-- START PROVIDED ENTRIES --
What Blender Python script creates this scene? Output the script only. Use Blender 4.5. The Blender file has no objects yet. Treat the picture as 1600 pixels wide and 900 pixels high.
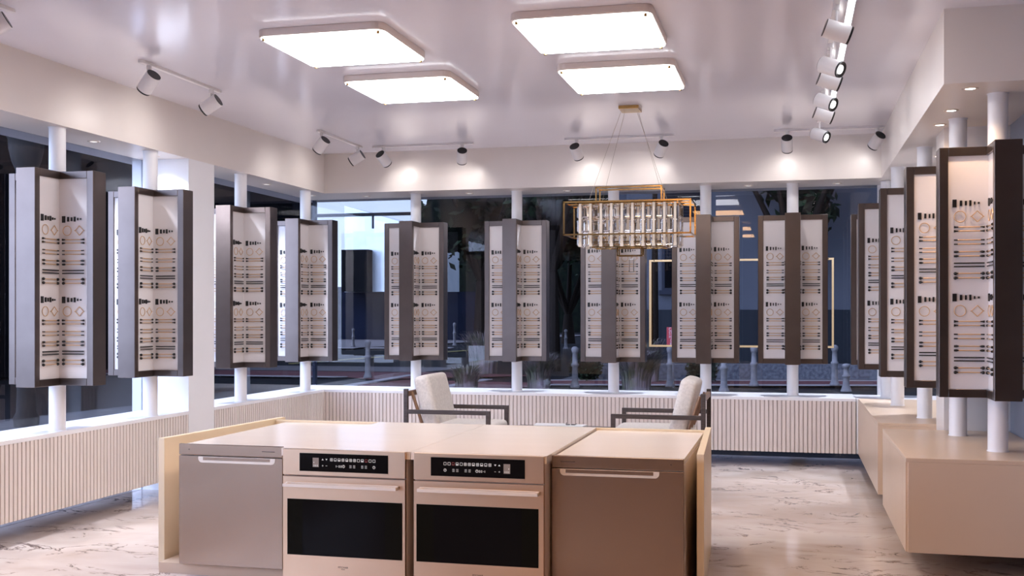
import bpy, math, random
from mathutils import Vector, Matrix
random.seed(7)
C = bpy.context.scene
COL = C.collection
PI = math.pi
# ------------------------------------------------------------------ camera
cam_d = bpy.data.cameras.new('camera'); cam = bpy.data.objects.new('camera', cam_d); COL.objects.link(cam)
FPX = 1745.0
cam_d.sensor_width = 36.0; cam_d.lens = 36.0 * FPX / 1600.0
cam_d.shift_x = 0.0; cam_d.shift_y = 41.0 / 1600.0
cam_d.clip_start = 0.05; cam_d.clip_end = 400
cam.location = (0, 0, 1.5); cam.rotation_euler = (PI/2, 0, math.atan2(435, FPX))
C.camera = cam
# ------------------------------------------------------------------ sky and exposure
W = bpy.data.worlds.new('dusk_sky'); C.world = W; W.use_nodes = True
wn = W.node_tree.nodes; wl = W.node_tree.links
bg = wn['Background']; tc = wn.new('ShaderNodeTexCoord'); sx = wn.new('ShaderNodeSeparateXYZ'); cr = wn.new('ShaderNodeValToRGB')
wl.new(tc.outputs['Generated'], sx.inputs[0]); wl.new(sx.outputs['Z'], cr.inputs[0]); wl.new(cr.outputs[0], bg.inputs[0])
cr.color_ramp.elements[0].color = (0.56, 0.66, 0.82, 1); cr.color_ramp.elements[0].position = 0.0
cr.color_ramp.elements[1].color = (0.34, 0.42, 0.60, 1); cr.color_ramp.elements[1].position = 0.6
WEST = 13.5            # brightness of the sky's bright side (left and behind the camera)
SKY = 2.0
dp = wn.new('ShaderNodeVectorMath'); dp.operation = 'DOT_PRODUCT'; dp.inputs[1].default_value = (-.82, -.57, .05)
mr = wn.new('ShaderNodeMapRange'); mr.interpolation_type = 'SMOOTHSTEP'
mr.inputs['From Min'].default_value = .25; mr.inputs['From Max'].default_value = .95; mr.inputs['To Min'].default_value = SKY; mr.inputs['To Max'].default_value = WEST
wl.new(tc.outputs['Generated'], dp.inputs[0]); wl.new(dp.outputs['Value'], mr.inputs['Value']); wl.new(mr.outputs['Result'], bg.inputs[1])
C.view_settings.view_transform = 'Standard'; C.view_settings.look = 'None'
C.view_settings.gamma = 1.0; C.view_settings.use_curve_mapping = False
C.view_settings.exposure = 0.17
PANEL_E = 10.0          # ceiling panel emission
SPOT_W = 5.5           # track spot power
DOWN_W = 24.0           # recessed downlight power
COOL = (0.80, 0.86, 1.0); NEUT = (1.0, 0.95, 0.93); WARM = (1.0, 0.66, 0.40)

# ------------------------------------------------------------------ materials
MATS = {}
def mat(name, col, rough=0.5, metal=0.0, emit=None, es=0.0, trans=0.0, ior=1.45, spec=0.5, coat=0.0):
    m = bpy.data.materials.new(name); m.use_nodes = True
    b = m.node_tree.nodes['Principled BSDF']
    b.inputs['Base Color'].default_value = (*col, 1); b.inputs['Roughness'].default_value = rough
    b.inputs['Metallic'].default_value = metal; b.inputs['IOR'].default_value = ior
    b.inputs['Transmission Weight'].default_value = trans
    b.inputs['Specular IOR Level'].default_value = spec
    b.inputs['Coat Weight'].default_value = coat
    if emit:
        b.inputs['Emission Color'].default_value = (*emit, 1); b.inputs['Emission Strength'].default_value = es
    MATS[name] = m; return m
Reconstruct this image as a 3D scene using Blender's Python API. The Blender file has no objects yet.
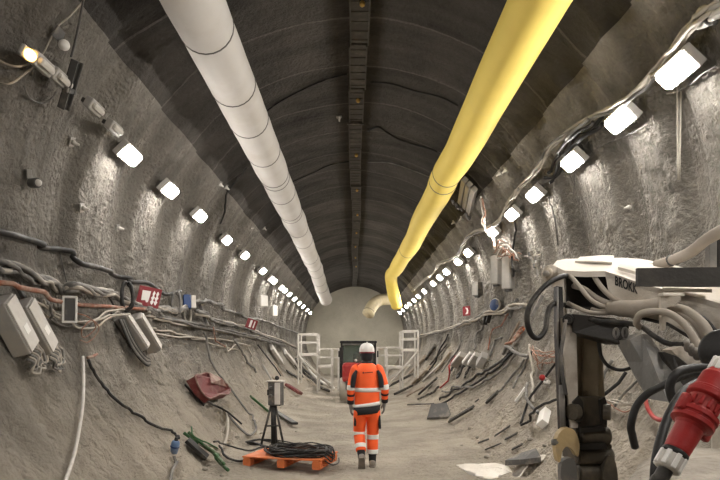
import bpy, bmesh, math, random
from mathutils import Vector, Matrix, noise, Quaternion
random.seed(11)
V = Vector
COL = bpy.context.scene.collection
F, CX, CY, EYE = 620.0, 355.0, 352.0, 1.70          # camera: focal length and vanishing point in pixels, eye height
R, ZC = 3.5, 2.84                                    # tunnel bore
PI = math.pi

# ------------------------------------------------------------------ tunnel surface
LP = 1.72
def n3(x, y, z): return noise.noise(V((x, y, z)))
def sstep(a, b, x):
    t = max(0.0, min(1.0, (x - a) / (b - a))); return t * t * (3 - 2 * t)
DYL = [207, 170, 144, 118, 102.5, 86, 77, 74.5, 68, 65, 61, 56, 52, 48, 44.5, 41.5]
DYR = [297, 245, 201, 166, 145, 126, 105, 95, 85, 79, 72.5, 64.5, 59, 54.5, 51, 48, 44, 41.5]
KL = 2.72 * F
LY = {-1: [-1.4, .2, 2.4, 4.4, 6.2] + [KL / d for d in DYL] + [43, 46], 1: [-3.6, -1.6, .4, 2.2, 3.9] + [KL / d for d in DYR] + [43, 46]}
def raw_disp(a, y):
    """how far the sprayed concrete stands inside the bore at angle a (0 = bottom, + = right) and depth y"""
    s = abs(a); x = R * math.sin(a); z = ZC - R * math.cos(a)
    d = 0.05 * n3(x * .55, y * .5, z * .55 + 7)
    up = sstep(1.15, 1.5, s) * (1 - sstep(2.2, 2.5, s))
    low = 1 - sstep(1.1, 1.5, s)
    ce = sstep(2.2, 2.5, s)
    L_ = LY[1 if a > 0 else -1]; ph = 0.0
    for i in range(len(L_) - 1):
        if L_[i] <= y < L_[i + 1]: ph = (y - L_[i]) / (L_[i + 1] - L_[i]); break
    sc = abs(math.sin(PI * ph))                      # ribs of sprayed concrete between the lamps
    rough = 0.5 + 0.5 * math.cos(2 * PI * ph + .6)
    d += up * (0.17 * (1 - sstep(.24, .37, min(ph, 1 - ph))) - .125)
    d += up * (0.008 + .03 * rough) * (.7 * n3(x * 6, y * 6, z * 6) + n3(x * 14, y * 14, z * 14))
    d += low * (0.05 * n3(y * 2.2, a * 1.2, 3) + .05 * (.5 - 2 * abs(n3(y * 3.2, a * .9, 9))) + .03 * n3(y * 7, a * 1.3, 14) + .035 * n3(x * 4, y * 4, z * 4) + .032 * n3(x * 12, y * 12, z * 12))
    d += ce * (0.012 * n3(y * 3, a * 2, 5) + .006 * n3(x * 8, y * 8, z * 8))
    return d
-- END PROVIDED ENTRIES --
REQUIRED TASK
The material above must be printed exactly, with its pictures left out.

SOLUTION
What Blender Python script creates this scene? Output the script only. Use Blender 4.5. The Blender file has no objects yet. Treat the picture as 1600 pixels wide and 900 pixels high.
import bpy, math, random
from mathutils import Vector, Matrix
random.seed(7)
C = bpy.context.scene
COL = C.collection
PI = math.pi
# ------------------------------------------------------------------ camera
cam_d = bpy.data.cameras.new('camera'); cam = bpy.data.objects.new('camera', cam_d); COL.objects.link(cam)
FPX = 1745.0
cam_d.sensor_width = 36.0; cam_d.lens = 36.0 * FPX / 1600.0
cam_d.shift_x = 0.0; cam_d.shift_y = 41.0 / 1600.0
cam_d.clip_start = 0.05; cam_d.clip_end = 400
cam.location = (0, 0, 1.5); cam.rotation_euler = (PI/2, 0, math.atan2(435, FPX))
C.camera = cam
# ------------------------------------------------------------------ sky and exposure
W = bpy.data.worlds.new('dusk_sky'); C.world = W; W.use_nodes = True
wn = W.node_tree.nodes; wl = W.node_tree.links
bg = wn['Background']; tc = wn.new('ShaderNodeTexCoord'); sx = wn.new('ShaderNodeSeparateXYZ'); cr = wn.new('ShaderNodeValToRGB')
wl.new(tc.outputs['Generated'], sx.inputs[0]); wl.new(sx.outputs['Z'], cr.inputs[0]); wl.new(cr.outputs[0], bg.inputs[0])
cr.color_ramp.elements[0].color = (0.56, 0.66, 0.82, 1); cr.color_ramp.elements[0].position = 0.0
cr.color_ramp.elements[1].color = (0.34, 0.42, 0.60, 1); cr.color_ramp.elements[1].position = 0.6
WEST = 13.5            # brightness of the sky's bright side (left and behind the camera)
SKY = 2.0
dp = wn.new('ShaderNodeVectorMath'); dp.operation = 'DOT_PRODUCT'; dp.inputs[1].default_value = (-.82, -.57, .05)
mr = wn.new('ShaderNodeMapRange'); mr.interpolation_type = 'SMOOTHSTEP'
mr.inputs['From Min'].default_value = .25; mr.inputs['From Max'].default_value = .95; mr.inputs['To Min'].default_value = SKY; mr.inputs['To Max'].default_value = WEST
wl.new(tc.outputs['Generated'], dp.inputs[0]); wl.new(dp.outputs['Value'], mr.inputs['Value']); wl.new(mr.outputs['Result'], bg.inputs[1])
C.view_settings.view_transform = 'Standard'; C.view_settings.look = 'None'
C.view_settings.gamma = 1.0; C.view_settings.use_curve_mapping = False
C.view_settings.exposure = 0.17
PANEL_E = 10.0          # ceiling panel emission
SPOT_W = 5.5           # track spot power
DOWN_W = 24.0           # recessed downlight power
COOL = (0.80, 0.86, 1.0); NEUT = (1.0, 0.95, 0.93); WARM = (1.0, 0.66, 0.40)

# ------------------------------------------------------------------ materials
MATS = {}
def mat(name, col, rough=0.5, metal=0.0, emit=None, es=0.0, trans=0.0, ior=1.45, spec=0.5, coat=0.0):
    m = bpy.data.materials.new(name); m.use_nodes = True
    b = m.node_tree.nodes['Principled BSDF']
    b.inputs['Base Color'].default_value = (*col, 1); b.inputs['Roughness'].default_value = rough
    b.inputs['Metallic'].default_value = metal; b.inputs['IOR'].default_value = ior
    b.inputs['Transmission Weight'].default_value = trans
    b.inputs['Specular IOR Level'].default_value = spec
    b.inputs['Coat Weight'].default_value = coat
    if emit:
        b.inputs['Emission Color'].default_value = (*emit, 1); b.inputs['Emission Strength'].default_value = es
    MATS[name] = m; return m
Reconstruct this image as a 3D scene using Blender's Python API. The Blender file has no objects yet.
import bpy, bmesh, math, random
from mathutils import Vector, Matrix, noise, Quaternion
random.seed(11)
V = Vector
COL = bpy.context.scene.collection
F, CX, CY, EYE = 620.0, 355.0, 352.0, 1.70          # camera: focal length and vanishing point in pixels, eye height
R, ZC = 3.5, 2.84                                    # tunnel bore
PI = math.pi

# ------------------------------------------------------------------ tunnel surface
LP = 1.72
def n3(x, y, z): return noise.noise(V((x, y, z)))
def sstep(a, b, x):
    t = max(0.0, min(1.0, (x - a) / (b - a))); return t * t * (3 - 2 * t)
DYL = [207, 170, 144, 118, 102.5, 86, 77, 74.5, 68, 65, 61, 56, 52, 48, 44.5, 41.5]
DYR = [297, 245, 201, 166, 145, 126, 105, 95, 85, 79, 72.5, 64.5, 59, 54.5, 51, 48, 44, 41.5]
KL = 2.72 * F
LY = {-1: [-1.4, .2, 2.4, 4.4, 6.2] + [KL / d for d in DYL] + [43, 46], 1: [-3.6, -1.6, .4, 2.2, 3.9] + [KL / d for d in DYR] + [43, 46]}
def raw_disp(a, y):
    """how far the sprayed concrete stands inside the bore at angle a (0 = bottom, + = right) and depth y"""
    s = abs(a); x = R * math.sin(a); z = ZC - R * math.cos(a)
    d = 0.05 * n3(x * .55, y * .5, z * .55 + 7)
    up = sstep(1.15, 1.5, s) * (1 - sstep(2.2, 2.5, s))
    low = 1 - sstep(1.1, 1.5, s)
    ce = sstep(2.2, 2.5, s)
    L_ = LY[1 if a > 0 else -1]; ph = 0.0
    for i in range(len(L_) - 1):
        if L_[i] <= y < L_[i + 1]: ph = (y - L_[i]) / (L_[i + 1] - L_[i]); break
    sc = abs(math.sin(PI * ph))                      # ribs of sprayed concrete between the lamps
    rough = 0.5 + 0.5 * math.cos(2 * PI * ph + .6)
    d += up * (0.17 * (1 - sstep(.24, .37, min(ph, 1 - ph))) - .125)
    d += up * (0.008 + .03 * rough) * (.7 * n3(x * 6, y * 6, z * 6) + n3(x * 14, y * 14, z * 14))
    d += low * (0.05 * n3(y * 2.2, a * 1.2, 3) + .05 * (.5 - 2 * abs(n3(y * 3.2, a * .9, 9))) + .03 * n3(y * 7, a * 1.3, 14) + .035 * n3(x * 4, y * 4, z * 4) + .032 * n3(x * 12, y * 12, z * 12))
    d += ce * (0.012 * n3(y * 3, a * 2, 5) + .006 * n3(x * 8, y * 8, z * 8))
    return d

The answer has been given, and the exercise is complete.